Most local people are upset to see the glacier disappearing, Haraldsson says. Everyone on the peninsula uses the glacier as their key landmark; in casual conversation, distance is defined by how far away something is from Snaefellsjokull. Others describe feeling a supernatural pull towards it. Perhaps Jules Verne felt the same: Snaefellsjokull served as the setting for his book “Journey to the Center of the Earth.”

When the glacier began its retreat in the 1990s, the family thought of it as a natural fluctuation. But since then, almost all of Iceland’s monitored glaciers have entered a state of decline. Now, they understand, their glacier is disappearing because of global warming. In 2016, scientists announced they expected Snaefellsjokull to vanish entirely by the end of the century.

Most data contained within the World Glacier Monitoring Service database, which includes more than 100,000 glaciers worldwide, has been created via aerial photograph comparisons. Each glacier inventory includes the location of the glacier, length, orientation, and elevation. “Entries are based on a single observation in time,” reads the WGMS website—a snapshot of a glacier in a particular moment. About half of all glaciers in the authoritative database are measured via a comparison of aerial photographs from year to year and maps.

In 2005, the WGMS and the National Snow and Ice Data Center launched the Global Land Ice Measurements from Space program. Rather than rely solely on photographs and in-person observations, glacier inventories can now be collected via a remote sensing instrument on NASA’s Terra satellite. The benefits of such increasingly sophisticated remote monitoring are substantial in terms efficiency. But if even aerial photography is going the way of the dinosaurs, what’s to become of Iceland’s glacier monitors?

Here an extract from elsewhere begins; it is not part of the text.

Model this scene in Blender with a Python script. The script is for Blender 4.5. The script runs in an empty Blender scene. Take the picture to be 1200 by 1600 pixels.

It’s something that even Jon Eythorsson’s granddaughter, Kristjana Eythorsdottir, thinks about. She was only 10 years old when the elder Eythorsson, who formally established the Iceland Glaciological Society in 1950, passed away, but she followed his vocation and today works at the Iceland Meteorological Office. Her grey hair is shorn into a spiky pixie cut, and her hiking pants and running shoes suggest she’s ready to set out into the field at a moment’s notice.

“The [Glaciological] Society has a lot of written songs and texts,” she says, recalling the impact her grandfather’s volunteer network had on her life. “One saying goes that my grandfather loved the glaciers so much they were shrinking.”

When traveling together to examine the glaciers, the society’s members and scientists would sing songs written by Sigurdur Thorarinsson, an Icelandic geologist, volcanologist, glaciologist—and lyricist. They would write new ones, too; sometime before 1970, the Society published a book of glacier songs.

Since 2000, Eythorsdottir has been monitoring a terminus at Langjokull, a large glacier in the south of Iceland 100 times the size of Snaefellsjokull. (She didn’t inherit her glacier, but rather applied when one became available.) Each September, she sets out on the roughly five-hour round-trip hike to the glacier with her husband. “There is a river that goes here,” she says, tracing its path carefully on a map. “It’s kind of a bad smelling, geothermal river—the white-tempered river. We have to take our clothes off, or put on waders,” to get across.

Sometimes they’ll look for different routes, passing through grazing sheep and their herders. The landscape is ever-changing. Already, the glacier has retreated more than 500 meters.

Unlike Haraldsson, Eythorsdottir is using more modern technology. “We used to use measuring tape, but now we are tracking with GPS,” she says. “There are more possibilities to represent the data…but I think we will always go there anyway until it’s gone.”

Whenever he runs into friends, Hallsteinn Haraldsson, the keeper of Snaefellsjokull, says they first they ask how he and his family is doing. And then, he says, they ask, “How is the glacier?”

It’s a question that was intimately familiar to all of Iceland’s volunteer glacier monitors as they gathered in 2016 at the natural sciences building at the University of Iceland in Reykjavik. Most had never met each other before, and they were there to discuss how the glaciers were changing and what tools would be best to measure the glacier fronts moving forward—mainly whether or not volunteers should increase their use of handheld GPS devices over reference points and measuring tapes.

“There’s been [internal] discussion as to whether we should keep doing this or not since it can now be done with remote sensing,” says Bergur Einarsson, a glacial hydrologist who recently took over management of the network from geologist Oddur Sigurdsson. Though some might see the crude nature of pen and paper measurements as a hindrance, Einarsson argues it’s actually an asset. “One of the strengths is that these measurements have not evolved. They’re done more or less in the same way they were done in the 1930s.”

That means that while scientists can now use remote sensing to gather precise images and coordinates, that record is much shorter and often lacks the same specificity as ground-level measurements. Moreover, complex technological projects require significant funding that often comes with a sunset clause: Time-lapse photography and remote sensors aren’t nearly as cheap—or as dependable—as a few dozen volunteers armed with measuring tapes.

(The strength of Iceland’s program was underscored last year when scientists from around the globe met at the American Geophysical Union in Washington, DC, to discuss the fate of NASA’s Terra satellite. After 18 years in orbit, the satellite was beginning to run low on fuel—jeopardizing the scientific record.)

But for Einarsson, there’s an even bigger reason to keep it going—one that the Haraldssons and Eythorsdottir and some 33 other volunteer glacier monitors would likely share. “People are going out there, going to the glacier front, [where] they see the changes,” he says. “Then they are going back into society and they are almost like ambassadors of climate change, infiltrating information into different branches of society.”

“It is very important to engage with people in some way,” his predecessor Sigurdsson says, “and keep them interested in their surroundings.”